The fourth is led by poets such as Aonghas MacNeacail, Meg Bateman, Angus Peter Campbell, Fearghas MacFhionnlaigh, Rody Gorman and Anne Frater.

Throughout this story there is a growing distinction between the “traditional” forms and subjects of Gaelic poems, songs and stories, and those distinctly “modern”. So much traditional work was composed either as songs to be sung or stories to be told, designed for oral performance.

INCREASINGLY, Gaelic work was being written to be read on the page. Unrhymed, open or free verse superseded regular stanza structures although the oral tradition continued alongside the written one.

As with the contemporaneity of oral and print-based forms in the 18th and 19th centuries in the works of Burns, Hogg and Scott, in Gaelic there is a difference as well as an overlap.
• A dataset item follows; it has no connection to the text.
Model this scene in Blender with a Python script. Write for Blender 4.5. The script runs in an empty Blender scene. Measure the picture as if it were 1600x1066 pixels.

Four decades after the first publication of his poems, Sorley MacLean became eagerly sought to give public readings, at many of which his delivery, including the introductions he gave to each poem, created an immediate atmosphere of intensity, attentiveness and respect for the passion the poems themselves possess.

Public poetry readings brought the written texts into an air where the sounds of the words could be heard. This is a very different practice from the commercial priorities of celebrity festivals.

However modern the subjects (explicit treatment of sexual passion, modern warfare, technological developments, mass media) or however traditional (love, anguish, personal commitment, political liberation from oppression), all poems are made out of language, images, tones and structures. And however different from earlier conventions poems of the 20th century might look on the page, their value remains undiminished.

There’s more than one way to read those poems of Burns and Scott we began with but jingoistic superficial patriotism and reactionary domestic pieties are the wrong priorities when opposition to the absolutes of nuclear threat and the authority of empire is essential, pervasive and urgent. Never more so than now.